Ali Gülcü

Kasaba

Okulların açılması ile birlikte boşalmış, neredeyse tüm dükkânları kapanmış bir sahil kasabasındayım.
Kaçtım!
Köhne bir otelde kalıyorum.
Otelin sahibi, yazıyı okusa, oteline “köhne” dediğimi öğrense, sinirlerinin nasıl zıplayacağını biliyorum.
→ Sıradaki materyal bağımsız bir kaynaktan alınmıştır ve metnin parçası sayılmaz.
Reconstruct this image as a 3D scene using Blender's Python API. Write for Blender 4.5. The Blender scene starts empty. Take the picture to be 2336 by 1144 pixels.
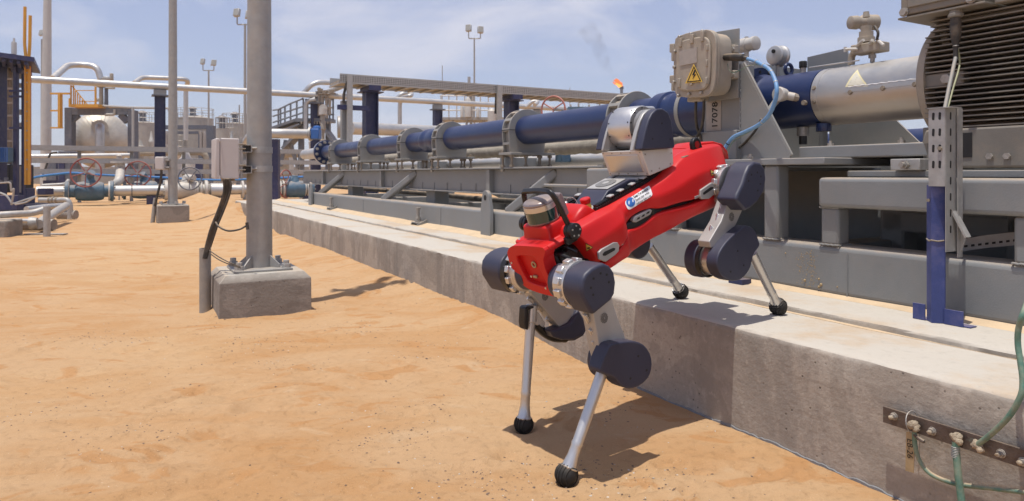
import bpy, bmesh, math, random
import numpy as np
from mathutils import Vector
random.seed(7)
rad = math.radians
SC = bpy.context.scene
COL = SC.collection
# ------------------------------------------------------------------ camera
CAM_H, FPX = 0.88, 1557.0
cd = bpy.data.cameras.new('camera')
cam = bpy.data.objects.new('camera', cd); COL.objects.link(cam)
cam.location = (0, 0, CAM_H); cam.rotation_euler = (rad(90), 0, 0)
cd.sensor_width = 36; cd.lens = 36 * FPX / 2336
cd.shift_x = 0; cd.shift_y = -175.0 / 2336
cd.clip_start = 0.05; cd.clip_end = 3000
cd.dof.use_dof = True; cd.dof.focus_distance = 2.25; cd.dof.aperture_fstop = 9
SC.camera = cam
# ------------------------------------------------------------------ sky + sun
SUN_EL = 79.5
SHADOW = (0.64, 0.768)                      # ground direction in which shadows fall
w = bpy.data.worlds.new('World'); SC.world = w; w.use_nodes = True
nt = w.node_tree; nt.nodes.clear()
def N(nt, t, **k):
    n = nt.nodes.new(t)
    for a, b in k.items(): setattr(n, a, b)
    return n
out = N(nt, 'ShaderNodeOutputWorld'); bg = N(nt, 'ShaderNodeBackground'); bg.inputs[1].default_value = 0.125
sky = N(nt, 'ShaderNodeTexSky', sky_type='NISHITA', sun_disc=False)
sky.sun_elevation = rad(SUN_EL)
sky.sun_rotation = math.atan2(-SHADOW[0], -SHADOW[1])
sky.altitude = 200; sky.air_density = 1.0; sky.dust_density = .6; sky.ozone_density = 1.6
tc = N(nt, 'ShaderNodeTexCoord')
mp = N(nt, 'ShaderNodeMapping'); mp.inputs['Scale'].default_value = (1.3, 1.3, 3.6); mp.inputs['Rotation'].default_value = (0.2, 0.5, 0.35)
n1 = N(nt, 'ShaderNodeTexNoise'); n1.inputs['Scale'].default_value = 1.9; n1.inputs['Detail'].default_value = 9; n1.inputs['Roughness'].default_value = .58; n1.inputs['Distortion'].default_value = .5
cr = N(nt, 'ShaderNodeValToRGB'); cr.color_ramp.elements[0].position = .47; cr.color_ramp.elements[1].position = .70
cr.color_ramp.elements[0].color = (.0, .0, .0, 1); cr.color_ramp.elements[1].color = (.92, .92, .92, 1)
mx = N(nt, 'ShaderNodeMix', data_type='RGBA'); mx.inputs['B'].default_value = (6.1, 6.15, 6.95, 1)
L = nt.links.new
L(tc.outputs['Generated'], mp.inputs[0]); L(mp.outputs[0], n1.inputs['Vector']); L(n1.outputs['Fac'], cr.inputs[0])
vl = N(nt, 'ShaderNodeMix', data_type='RGBA'); vl.inputs['Factor'].default_value = .48; vl.inputs['B'].default_value = (4.2, 4.35, 6.4, 1); L(sky.outputs[0], vl.inputs['A'])
L(cr.outputs[0], mx.inputs['Factor']); L(vl.outputs['Result'], mx.inputs['A']); L(mx.outputs['Result'], bg.inputs[0]); L(bg.outputs[0], out.inputs[0])
sd = bpy.data.lights.new('sun', 'SUN'); sun = bpy.data.objects.new('sun', sd); COL.objects.link(sun)
sd.energy = 4.45; sd.angle = rad(0.55); sd.color = (1.0, .955, .88)
e = rad(SUN_EL); dv = Vector((SHADOW[0] * math.cos(e), SHADOW[1] * math.cos(e), -math.sin(e)))
sun.rotation_euler = dv.to_track_quat('-Z', 'Y').to_euler(); sun.location = (0, 0, 30)
vs = SC.view_settings; vs.view_transform = 'Standard'; vs.look = 'None'; vs.exposure = 0.0; vs.gamma = 1; vs.use_curve_mapping = False
SC.render.engine = 'CYCLES'; SC.cycles.max_bounces = 6; SC.cycles.diffuse_bounces = 3

# ------------------------------------------------------------------ frames: local axes of a group of things
class Fr:
    def __init__(s, o, A, B, C): s.o = Vector(o); s.ax = (Vector(A), Vector(B), Vector(C))
    def p(s, a, b, c): return s.o + s.ax[0] * a + s.ax[1] * b + s.ax[2] * c
    def hit(s, u, v, k, val):               # photo pixel -> local point on the plane (axis k = val)
        r = Vector(((u - 1168) / FPX, 1, -(v - 397) / FPX)); q = Vector((0, 0, CAM_H)) - s.o
        d = [r.dot(x) for x in s.ax]; c = [q.dot(x) for x in s.ax]
        t = (val - c[k]) / d[k]
        return [c[j] + t * d[j] for j in range(3)]
    def flat(s, pts, k, val):               # traced outline -> 2-D polygon in that plane
        o = []
        for u, v in pts:
            h = s.hit(u, v, k, val); del h[k]; o.append(tuple(h))
        return o
W = Fr((0, 0, 0), (1, 0, 0), (0, 1, 0), (0, 0, 1))
K = Fr((.785, 2.311, 0), (.4892, -.8722, 0), (.8722, .4892, 0), (0, 0, 1))   # skid: a along (towards camera), t inwards, z up
def at(u, v, Y): return Vector(((u - 1168) * Y / FPX, Y, CAM_H - (v - 397) * Y / FPX))
def gnd(u, v, z=0):
    Y = (z - CAM_H) * FPX / -(v - 397); return Vector(((u - 1168) * Y / FPX, Y, z))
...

Kendini tutar tutarda dayanamaz; “ köhne otel görmemişsin sen!” der
Gördüm oysa.
Köhne otelleri severim, hele deniz kenarındaysa, hele mevsimlerden sonbaharsa, hele aylardan eylülse…
Dar sokaklar, kulakları küpeli sokak köpekleri, öbek öbek çöp yığınları, yıllara yenik düşmüş, sıvaları dökülmüş, kapıları çürümüş, camlarında satılık veya kiralık yazan, alıcı bekleyen terk edilmiş evler…
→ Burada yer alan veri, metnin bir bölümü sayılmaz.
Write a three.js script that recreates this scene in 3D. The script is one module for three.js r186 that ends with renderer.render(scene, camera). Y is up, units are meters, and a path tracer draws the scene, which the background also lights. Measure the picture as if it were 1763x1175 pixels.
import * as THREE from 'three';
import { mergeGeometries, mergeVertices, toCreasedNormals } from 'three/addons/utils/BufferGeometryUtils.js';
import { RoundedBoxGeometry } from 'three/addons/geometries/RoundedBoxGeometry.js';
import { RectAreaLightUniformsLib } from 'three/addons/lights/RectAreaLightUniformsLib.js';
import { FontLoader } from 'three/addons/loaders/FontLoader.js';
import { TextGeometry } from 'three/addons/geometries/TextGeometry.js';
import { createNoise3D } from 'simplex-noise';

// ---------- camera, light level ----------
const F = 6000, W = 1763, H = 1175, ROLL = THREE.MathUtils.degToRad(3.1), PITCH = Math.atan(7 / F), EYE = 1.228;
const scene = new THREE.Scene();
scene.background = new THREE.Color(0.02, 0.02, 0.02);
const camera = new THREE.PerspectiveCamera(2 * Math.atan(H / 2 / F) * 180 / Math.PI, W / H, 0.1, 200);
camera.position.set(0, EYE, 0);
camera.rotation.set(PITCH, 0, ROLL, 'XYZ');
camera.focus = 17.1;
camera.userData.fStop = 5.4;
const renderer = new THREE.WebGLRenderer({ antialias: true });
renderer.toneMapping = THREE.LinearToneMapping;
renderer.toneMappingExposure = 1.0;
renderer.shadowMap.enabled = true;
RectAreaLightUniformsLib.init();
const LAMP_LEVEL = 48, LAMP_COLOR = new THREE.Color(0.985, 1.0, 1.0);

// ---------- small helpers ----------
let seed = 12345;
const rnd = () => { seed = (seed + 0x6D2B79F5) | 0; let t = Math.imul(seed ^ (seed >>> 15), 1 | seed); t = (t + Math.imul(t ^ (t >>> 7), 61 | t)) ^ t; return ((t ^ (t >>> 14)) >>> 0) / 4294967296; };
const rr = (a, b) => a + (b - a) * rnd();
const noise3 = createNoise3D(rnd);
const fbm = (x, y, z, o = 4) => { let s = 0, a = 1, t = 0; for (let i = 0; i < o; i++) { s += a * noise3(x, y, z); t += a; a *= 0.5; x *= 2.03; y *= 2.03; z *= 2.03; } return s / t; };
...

Yaşı geçkin hayat kadınlarına benzetiyorum bu evleri!
Kamburu çıkmış, dizleri titreyen anılarından başka kimsesi kalmamış yaşlı bir kasaba burası.
Herkesin bir sırrı vardır denir ya, benim sırrımda deniz kenarı kasabalar, küçücük köyler, balık lokantaları, oteller, sahipleri, çalışanları, gizemleri…
O yüzden yazmıyorum yer ve mekân isimlerini.
Yazı iyiyse herkes üzerine alınıyor, kötüyse kimse oralı olmuyor.
Geçmişte ve bugünde evlerde yaşananları, insanları, günahları, sabahları gülerek denize giren adamların, yalınayak sahilde gezen kadınların ciğerini biliyor.
Geceleri, fısıltıya dönmüş yorgun sesi ile neler anlattığını bir anlatsam!
Böyle kasabalarda en çok görmezden gelmeyi öğreniyor insan.
Yere bakıyor, kafasını çeviriyor, gözlerini kapatıyor, görecek başka bir şey olmamasına rağmen ille de görmüyor!
Mutluluk, plajda benden başka kimsenin olmaması belki de, denize benden başka kimsenin girmemesi, koskoca maviliğin, içindeki midyelerin ve balıkların sahibi gibi hissetmem!
Hüzün, kumsalda unutulmuş bir çocuk terliği…

Akşam çam ağaçlarının altına dökülmüş kozalakları toplar, sahile ateş de yakarım artık.
Bedava değil mi yıldız kayarsa, dilek de tutarım.